REPUBLIKA.CO.ID, WASHINGTON -- Amerika Serikat (AS) pecah barisan dengan Uni Eropa pada 16 Juli kemarin dengan mengumumkan sepihak sanksi atas Rusia yang mendukung aksi separatis ditimur Ukraina. AS memberi sanksi tegas kepada sejumlah perusahaan energi Rusia, industri keuangan, dan pertahanannya.
Secara khusus, AS akan membidik tiga sektor utama ekonomi Rusia secara komprehensif. Pertama, raksasa energi Rosneft. Kedua, delapan perusahaan senjata, termasuk Kalashnikov. Ketiga, dua lembaga keuangan perbankan. Sisanya, AS akan menargetkan tindakan tegas terhadap Komandan Militer Republik Donetsk yang baru saja mendeklarasikan diri, Igor Strelkov.
Dilansir dari Kyiv Post, Jumat (18/7), AS masih terus menekan Eropa supaya ikut memberikan sanksi dan hukuman pada Rusia yang dinilai mencaplok Krimea dan menghasut terjadinya kekerasan di Ukraina Timur.
Para pemimpin Uni Eropa sudah menyatakan bahwa sanksi mereka pada Rusia sudah berakhir pada 16 Juni kemarin. Banyak juga yang berharap Eropa akan sedikit lembut pada Kremlin. Presiden Rusia Vladimir Putin menyatakan sanksi AS itu akan menjadi bumerang bagi negara tersebut.
"Sanksi itu akan mendiring hubungan AS-Rusia ke jalan buntu dan menyebabkan kerugian yang lebih serius," ujar Putin.

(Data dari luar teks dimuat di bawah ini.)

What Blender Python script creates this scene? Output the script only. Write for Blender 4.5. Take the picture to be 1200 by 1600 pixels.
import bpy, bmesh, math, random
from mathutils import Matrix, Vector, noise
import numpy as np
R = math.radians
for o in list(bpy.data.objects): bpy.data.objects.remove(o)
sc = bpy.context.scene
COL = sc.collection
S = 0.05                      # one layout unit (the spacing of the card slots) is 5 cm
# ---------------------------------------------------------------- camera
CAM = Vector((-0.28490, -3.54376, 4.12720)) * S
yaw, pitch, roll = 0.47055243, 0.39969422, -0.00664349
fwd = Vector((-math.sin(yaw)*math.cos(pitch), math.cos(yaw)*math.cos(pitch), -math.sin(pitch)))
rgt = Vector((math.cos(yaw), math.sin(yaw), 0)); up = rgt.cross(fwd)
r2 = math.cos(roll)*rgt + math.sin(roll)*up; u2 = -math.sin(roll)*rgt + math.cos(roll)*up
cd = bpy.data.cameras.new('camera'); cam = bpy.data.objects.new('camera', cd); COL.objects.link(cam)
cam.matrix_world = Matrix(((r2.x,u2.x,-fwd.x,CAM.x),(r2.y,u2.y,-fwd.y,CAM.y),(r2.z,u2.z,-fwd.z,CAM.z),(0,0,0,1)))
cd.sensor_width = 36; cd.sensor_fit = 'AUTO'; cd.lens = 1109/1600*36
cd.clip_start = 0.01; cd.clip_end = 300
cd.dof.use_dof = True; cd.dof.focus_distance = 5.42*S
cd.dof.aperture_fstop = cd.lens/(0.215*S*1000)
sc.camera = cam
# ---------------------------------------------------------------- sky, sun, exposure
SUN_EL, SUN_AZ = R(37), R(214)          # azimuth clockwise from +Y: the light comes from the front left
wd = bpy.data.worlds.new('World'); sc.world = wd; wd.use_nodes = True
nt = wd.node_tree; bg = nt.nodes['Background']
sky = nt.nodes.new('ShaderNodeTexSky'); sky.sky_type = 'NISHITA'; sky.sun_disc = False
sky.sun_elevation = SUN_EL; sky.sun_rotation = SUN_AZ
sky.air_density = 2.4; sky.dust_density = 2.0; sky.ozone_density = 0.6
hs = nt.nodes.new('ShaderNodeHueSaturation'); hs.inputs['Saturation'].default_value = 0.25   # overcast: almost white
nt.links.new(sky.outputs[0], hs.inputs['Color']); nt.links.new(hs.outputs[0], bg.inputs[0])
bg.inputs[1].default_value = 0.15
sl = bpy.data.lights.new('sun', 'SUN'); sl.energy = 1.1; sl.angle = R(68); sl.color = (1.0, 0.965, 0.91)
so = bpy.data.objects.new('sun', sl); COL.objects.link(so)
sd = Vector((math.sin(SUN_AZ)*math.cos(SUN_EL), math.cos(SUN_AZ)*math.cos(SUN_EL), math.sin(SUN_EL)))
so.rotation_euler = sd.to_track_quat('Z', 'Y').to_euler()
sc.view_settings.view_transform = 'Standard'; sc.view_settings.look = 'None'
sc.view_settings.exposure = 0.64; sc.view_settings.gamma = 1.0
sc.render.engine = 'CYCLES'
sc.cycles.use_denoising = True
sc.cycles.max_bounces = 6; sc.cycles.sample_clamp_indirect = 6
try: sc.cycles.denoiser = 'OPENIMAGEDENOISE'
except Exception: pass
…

Perdana Menteri Rusia, Dmitri Medvedev mengatakan bahwa semua sanksi AS itu sama sekali tidak membantu Ukraina dengan cara apapun. Sanksi Gedung Putih sengaja menargetkan industri militer Rusia untuk membatasi kemampuan mereka mengguncang Ukraina Timur. AS melakukan pembekuan aset terhadap delapan perusahaan BUMN pertahanan Rusia dan melarang individu atau perusahaan AS melakukan bisnis dengan mereka.